Sunday, April 3, 2016

CAMBODIAN CASSETTE ARCHIVES
KHMER FOLK and POP vol. 1
Sublime Frequencies (SF011-CD/LP) 2004/2016 


Cambodian Cassette Archives was originally released as a CD in 2004, and is being reissued as a double LP in April, 2016. with new liner notes, vital updated information on artists and tracks, restored and remastered audio, and bonus tracks. Tracks span from the 1960s–1990s, with a focus on music made by the Cambodian diaspora in the 1980s and early 1990s.


Introducing: KIENG YUTHHAN
The Singer Behind Blue Basket 
(aka: Sronos Khanton Khiev)

Photo: Kieng Yuthhan – Battambang 
high school portrait 1974-1975


Between 1999 and 2003, during the time Cambodian Cassette Archives was initially compiled, western knowledge of Cambodian music of the folk-pop variety was still largely insular, with little exposure outside of the culture itself. Oakland, California’s Asian branch of the public library had maintained a collection of tapes that served the local Khmer community during the 1980s and early 1990s until CDs entered circulation. In the latter 90s, I found the cassettes, hundreds of them, in a bottom drawer, in various stages of disarray and decomposition. Many had aged poorly; ravaged by time, wear, demagnetization and oxidization. I took them all home in intervals – you could check out only six at once – and digitized them. Some of the tapes had gaping dropouts, or had been recorded over by people playing with their tape recorders. In many instances, the cassettes were loose and without packaging, or in the wrong cases, making identification difficult or impossible. In more severe cases, the tapes were unplayable.

Hopelessly inspired by the findings, I began to seek more. At the time, a few knowledgeable Cambodian friends and music shopkeepers in the area were able to make suggestions and help fill gaps of information and context. Still, some of the more obscure tracks remained difficult to identify. Many of the production companies who produced the cassettes had either closed or couldn’t provide assistance, and as opposed to the present day, the Internet at that time yielded minimal results. Fortunately, in the decade that has passed since the compilation’s 2004 CD release on Sublime Frequencies, some errors have been corrected, and many of the artist names and song titles have been identified in time for the forthcoming 2016 LP reissue.

Culturally, the 1980s remain a unique and often overlooked period in modern Cambodian history. When the Khmer Rouge lost their grip to the invading Vietnamese in 1979, many of those who had endured and survived found their way toward refugee camps established across the border in Thailand – camps already inundated by those who had managed to flee between 1975-1979. Though entertainment was clearly not the top priority during these times, surviving musicians and singers inside the refugee camps were among the first to record what can be called a post-war Khmer music.
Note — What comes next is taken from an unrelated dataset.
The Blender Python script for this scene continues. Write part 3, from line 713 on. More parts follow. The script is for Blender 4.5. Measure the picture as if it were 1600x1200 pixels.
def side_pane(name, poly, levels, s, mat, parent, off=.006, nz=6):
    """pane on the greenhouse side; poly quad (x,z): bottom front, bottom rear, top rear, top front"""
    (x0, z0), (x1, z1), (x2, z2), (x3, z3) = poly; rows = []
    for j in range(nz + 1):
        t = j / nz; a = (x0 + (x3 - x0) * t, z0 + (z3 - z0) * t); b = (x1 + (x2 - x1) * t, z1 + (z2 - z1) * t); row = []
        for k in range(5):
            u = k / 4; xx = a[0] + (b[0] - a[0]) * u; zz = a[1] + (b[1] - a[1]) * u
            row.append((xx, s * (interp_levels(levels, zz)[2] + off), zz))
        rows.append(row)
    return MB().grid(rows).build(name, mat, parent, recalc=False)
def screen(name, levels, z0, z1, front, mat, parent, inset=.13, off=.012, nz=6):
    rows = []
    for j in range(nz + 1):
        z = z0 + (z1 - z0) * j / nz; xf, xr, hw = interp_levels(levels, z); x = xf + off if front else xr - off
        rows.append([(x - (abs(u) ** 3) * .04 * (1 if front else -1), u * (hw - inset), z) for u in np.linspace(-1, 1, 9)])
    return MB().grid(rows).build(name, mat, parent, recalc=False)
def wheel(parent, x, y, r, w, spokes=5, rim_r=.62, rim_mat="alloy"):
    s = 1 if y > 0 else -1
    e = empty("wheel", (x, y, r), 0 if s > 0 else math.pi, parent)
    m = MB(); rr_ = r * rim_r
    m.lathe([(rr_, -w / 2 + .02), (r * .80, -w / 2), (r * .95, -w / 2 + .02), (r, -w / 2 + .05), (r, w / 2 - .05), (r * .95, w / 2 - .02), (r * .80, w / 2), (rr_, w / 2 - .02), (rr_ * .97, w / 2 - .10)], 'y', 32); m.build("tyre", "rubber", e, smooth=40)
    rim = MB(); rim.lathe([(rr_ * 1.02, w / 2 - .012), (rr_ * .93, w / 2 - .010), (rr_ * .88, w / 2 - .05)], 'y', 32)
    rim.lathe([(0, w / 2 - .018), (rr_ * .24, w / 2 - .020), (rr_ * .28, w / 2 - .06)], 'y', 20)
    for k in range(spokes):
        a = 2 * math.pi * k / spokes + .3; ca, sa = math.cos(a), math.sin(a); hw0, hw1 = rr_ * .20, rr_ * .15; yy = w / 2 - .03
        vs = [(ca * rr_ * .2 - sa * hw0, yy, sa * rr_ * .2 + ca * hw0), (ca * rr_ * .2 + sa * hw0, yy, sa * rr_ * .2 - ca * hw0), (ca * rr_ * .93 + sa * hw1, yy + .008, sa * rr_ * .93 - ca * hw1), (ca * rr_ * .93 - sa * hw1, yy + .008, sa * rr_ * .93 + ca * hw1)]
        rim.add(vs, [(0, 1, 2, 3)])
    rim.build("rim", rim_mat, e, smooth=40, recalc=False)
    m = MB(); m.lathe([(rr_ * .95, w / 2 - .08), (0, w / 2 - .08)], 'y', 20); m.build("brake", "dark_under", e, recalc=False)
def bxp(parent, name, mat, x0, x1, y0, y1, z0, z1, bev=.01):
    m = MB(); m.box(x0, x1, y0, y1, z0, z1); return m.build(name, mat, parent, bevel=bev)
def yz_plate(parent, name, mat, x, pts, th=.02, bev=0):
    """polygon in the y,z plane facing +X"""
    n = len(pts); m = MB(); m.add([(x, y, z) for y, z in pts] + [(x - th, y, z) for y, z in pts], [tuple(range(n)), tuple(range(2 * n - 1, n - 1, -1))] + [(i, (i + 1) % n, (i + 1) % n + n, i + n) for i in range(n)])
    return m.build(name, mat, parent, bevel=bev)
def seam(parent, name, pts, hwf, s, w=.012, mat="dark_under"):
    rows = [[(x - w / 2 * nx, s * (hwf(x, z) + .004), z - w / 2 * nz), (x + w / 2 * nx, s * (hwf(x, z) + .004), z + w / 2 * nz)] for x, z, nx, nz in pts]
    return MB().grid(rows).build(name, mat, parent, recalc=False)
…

Blue Basket aka Sronos Kantong Khiev, track 1 on Cambodian Cassette Archives, proved to be one of the most popular songs on the compilation over the years. At the time it was compiled, the singer could not be identified, and was listed as unknown the liner notes. In late-2013, with assistance from Mr. Long Thach in Australia, I finally discovered that it was sung by Mr. Kieng Yuthhan; a beloved singer from the 1980s, who still sings today. I had the pleasure of meeting and interviewing Kieng in Cambodia that year. 

Kieng was born in 1953 in Svay Jek district, near Battambang, Cambodia, and had been an aspiring singer and guitarist in Cambodia during his teen years in the 1970s. After the Khmer Rouge period, he found his way to Thailand’s SITE 2 refugee camp – just 4km from the Cambodian border. He was among a few singers who began to record cassette-albums from within the camps. If chosen, as his were, these tapes were then sent to Cambodian companies a in the United States, where they were duplicated and distributed. 

Kieng attributes his desire to sing in the camp to the great sorrow he felt for the tragic loss of Khmer culture and its most cherished singers. He and his group fashioned a crude studio out of bamboo, and in their spare time, played their songs into a cassette recorder with borrowed instruments and two microphones loaned by local monks – one for the vocals, and one for the music. 

Blue Basket was recorded this way in November of 1986. The song itself is a rendition of a traditional folk tune in the Rom Saravan style, sung by many over the years. Kieng Yuthhan’s wistful voice and his group’s specific sound lend an essential soulful urgency to his version. He returned home to Cambodia in 1990 and continues to sing to this day.  

– Mark Gergis, April, 2016


Photo: Kieng Yuthhan in 1972, singing with his group Yuveadontrey (Youth Band) in Thmar Puok district, Cambodia. Kieng is the only member of the group who survived the Pol Pot regime during 1975-1979.